Some abusers, these people claimed, deployed kink as a cover for harming others; therefore, they said, kink itself was bad and dangerous. It’s possible the conversation was especially heated because the performer Marilyn Manson has been in the news recently following allegations that he terribly abused former sexual partners, including actors Esmé Bianco and Evan Rachel Wood. The actor Armie Hammer has been in the news recently for similar reasons, with multiple former partners alleging that Hammer abused them. (Manson has denied the allegations. Earlier this month, he was dropped by his talent agent and booking label. He is currently under investigation by the Los Angeles County Sheriff’s Department for alleged domestic-violence incidents. Hammer has also denied the allegations against him and has also been dropped by his talent agent and publicist.)

Bianco says that during what was supposed to be a music-video shoot, Manson turned violent: He tied her with cables, repeatedly hit her with a whip, and applied electric shocks to her wounds. Some have claimed that Bianco’s story is evidence that kink is harmful, because it describes how one common manifestation of kink, BDSM — an umbrella term which includes bondage and discipline, domination and submission, and sadism and masochism — could be used to hurt women.
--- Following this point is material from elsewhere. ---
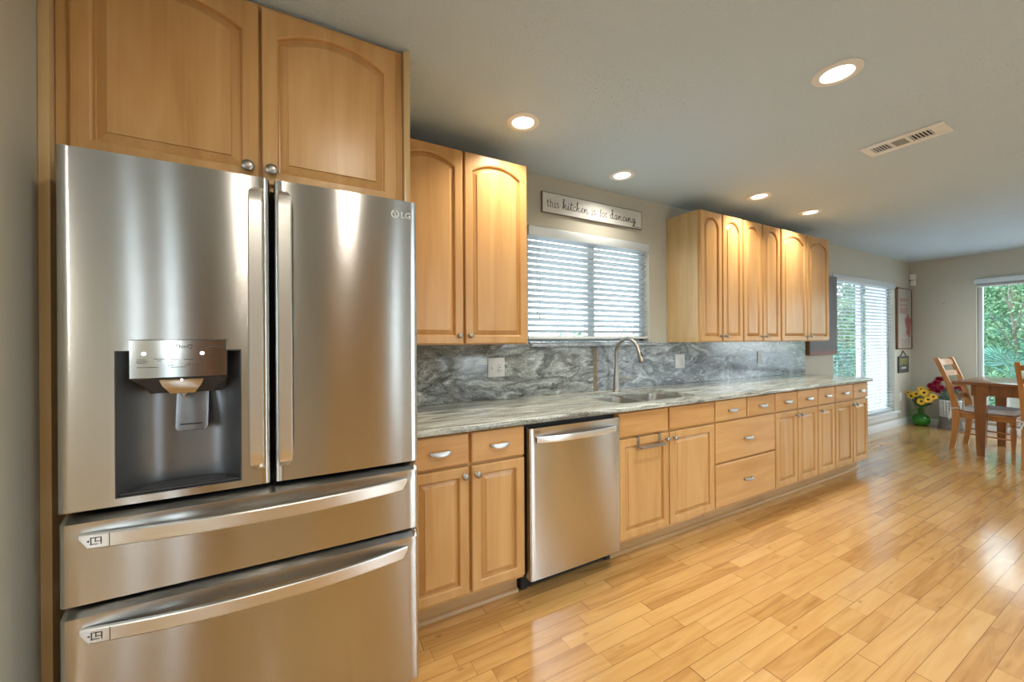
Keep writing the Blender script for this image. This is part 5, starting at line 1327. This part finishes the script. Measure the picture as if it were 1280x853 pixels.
# fan palm outside the far window
t = thing('fan_palm', (9.55, -0.66, -0.35), 'fan palm with spiky blades low outside the far dining window', 'palm')
rg = random.Random(21)
obj('trunk', MB().tube([(9.55, -0.66, -0.35), (9.55, -0.66, 0.6)], [0.12, 0.09], 10), bark, t)
for k in range(9):
    a = 2*math.pi*k/9+0.3; el = rg.uniform(0.5, 1.2); c = Vector((9.55, -0.66, 0.6)); d = Vector((math.cos(a)*math.cos(el), math.sin(a)*math.cos(el), math.sin(el)))
    e = c+d*rg.uniform(0.3, 0.5); fb = MB().tube([c, e], 0.012, 6)
    s = d.cross(Vector((0, 0, 1))).normalized()
    for j in range(15):
        b_ = math.radians(-100+200*j/14); dd_ = d*math.cos(b_)+s*math.sin(b_); dd_.z -= 0.08
        tip_ = e+dd_*0.30; w_ = d.cross(dd_)
        w_ = (dd_.cross(d.cross(s))).normalized()*0.016; m_ = e+dd_*0.25
        fb.quad(e, m_+w_, tip_, m_-w_)
    obj('frond', fb, leaf_blue, t, recalc=False, smooth=False)
def hedge(x0, x1, y, h, n, seed, mat, label):
    rg = random.Random(seed); lf = MB()
    for i in range(n):
        x = rg.uniform(x0, x1); top = h*(0.75+0.25*math.sin(x*0.9)+0.12*math.sin(x*2.7)); p = Vector((x, y+rg.uniform(-0.9, 0.9), rg.uniform(-0.35, top)))
        u = Vector((rg.uniform(-1, 1), rg.uniform(-1, 1), rg.uniform(-1, 1))).normalized(); v = u.cross(Vector((0.2, rg.uniform(-1, 1), 1))).normalized(); s = 0.42
        lf.quad(p, p+u*s*0.5+v*s*0.3, p+u*s, p+u*s*0.5-v*s*0.3)
    o = obj('hedge', lf, mat, recalc=False, smooth=False); tag(o, label, 'hedge'); return o
def tall_hedge(x, y0, y1, h, n, seed):
    rg = random.Random(seed); lf = MB()
    for i in range(n):
        y = rg.uniform(y0, y1); p = Vector((x+rg.uniform(-1, 1), y, rg.uniform(-0.35, h*(0.8+0.2*math.sin(y*1.3)))))
        u = Vector((rg.uniform(-1, 1), rg.uniform(-1, 1), rg.uniform(-1, 1))).normalized(); v = u.cross(Vector((rg.uniform(-1, 1), 0.2, 1))).normalized(); s = 0.55
        lf.quad(p, p+u*s*0.5+v*s*0.3, p+u*s, p+u*s*0.5-v*s*0.3)
    tag(obj('hedge', lf, leaf_mid, recalc=False, smooth=False), 'tall hedge far behind the trees outside the far window', 'hedge')
tall_hedge(24, -9, 12, 4.6, 5200, 33)
hedge(8, 36, 20, 1.9, 2600, 31, leaf_mid, 'low distant hedge along the bottom of the sink window view')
But what Manson allegedly did to Bianco, as Bianco herself has noted, wasn’t BDSM. What Hammer allegedly did to his partners wasn’t BDSM either. As the Cut reported, Manson and Bianco “hadn’t discussed consent or safe words, which she knew from both personal experience and the fetish performers in her circle were crucial for safe power dynamics.” Consent is both the foundation of kink and its front door: The fastest way to be expelled from a kink space is to violate someone’s consent. This often extends to actions elsewhere thought acceptable, like touching another person without clear consent.

As a result, a lot of people — women very much included — have found that kink spaces and kink communities can feel markedly safer than other, less consent-prioritizing spaces. Consider, for instance, the consent violations that could (and often did) take place in a single evening in a predominantly heterosexual sports bar, back when we could go to bars. Consider the reality that many people who take part in submissive roles find that, with consent made so explicit, they can have even more control in a kinky sexual encounter than they otherwise would. Accordingly, many kinky people feel that the person truly in control in such encounters is the submissive.

It is of course possible that, especially given how ignorant society can be about kink, some abusers might use that ignorance as a shield for their activities. But Manson’s alleged abuse of Bianco no more belongs under the auspices of kink than assault belongs under the auspices of sex, and surely the best way to help demystify what kink is, and what consensual kink should look like, is through education and destigmatization.

Meanwhile, the argument that kink is morally suspect because abusers hide behind it makes no sense. Just imagine if we applied that same logic to other activities. Should we, for instance, likewise interrogate all gymnastics lessons? Or what of churchgoing, given the prevalence of clerical abuse? Most abuse takes place in families: Are families inherently harmful? Should we be suspicious of any social space that has ever contained a bad actor?

This line of thinking is, of course, highly reminiscent of what bigots have said — and still say — about queerness, conflating the occasional bad actor with an entire population of humans. It is not an intellectually serious argument; it is not even an interesting argument, sustained as it essentially is by the old, stale logic of bigotry.

This argument also attempts to pass judgment on what is allowed into the public eye, whether it’s out on the street or in books, movies, and television shows. Even the slightest, least overtly sexual indications of kink, including attire, are often judged to be unfit, obscene. These lines are drawn, however, based on what one considers to be acceptably sexual. When you hold hands with a partner while taking a morning walk, that can be sexual; if you kiss someone on the street, that is sexual; if this isn’t obvious, think of how difficult it can still be for same-gender couples to hold hands or kiss in public.

And the more marginalized a body is, as one of our Kink contributors, the writer Zeyn Joukhadar, points out, the more prevalent such judgments can be: “One of the problems with respectability politics around what kinds of consensual sex are okay to talk about, and particularly around the line between what is considered sexual and what isn’t, is that these conceptions are often formulated to consign queer and trans people (especially queer and trans people of color) to the realm of the hypersexual and the fetishistic, a tactic designed to prevent us from talking about our lives, fighting for our basic human rights, and existing in public spaces — let alone writing about the ways we experience love, pleasure, and care.”

If I were to say that a scene in a movie contains a naked man “repeatedly stabbing himself into a woman while crushing her,” that could sound terrifying, but it is also, of course, a fairly straightforward description of heterosexual sex in the missionary position. While we might live in a world that largely finds any activities exceeding the narrowest possible definitions of sex to be threatening and immoral, it doesn’t have to be that way.

I don’t think we should have to live at war with our bodies. I think less misery is possible, and it shouldn’t have to be as suspect as it so often is to simply exist as oneself, to take part in consensual activities, to live one’s life. It can be so lonely to wish to stop wanting what one often cannot help wanting; it was part of why we collected multiple writers’ stories, to gather and offer a kind of fellowship.

Kink itself, between consenting adults, does not cause harm. What provably, definitely harms us — and generally hurts us the more marginalized we are — are obligatory scripts about what our bodies should want, are allowed to want. I ask this sincerely: Wouldn’t it be airless to live in such a closed mind? It must be like shutting oneself in a very small room, one in which artificially raised walls are mistaken for truths. Meanwhile, the rest of us will foray out to breathe good air and try to live.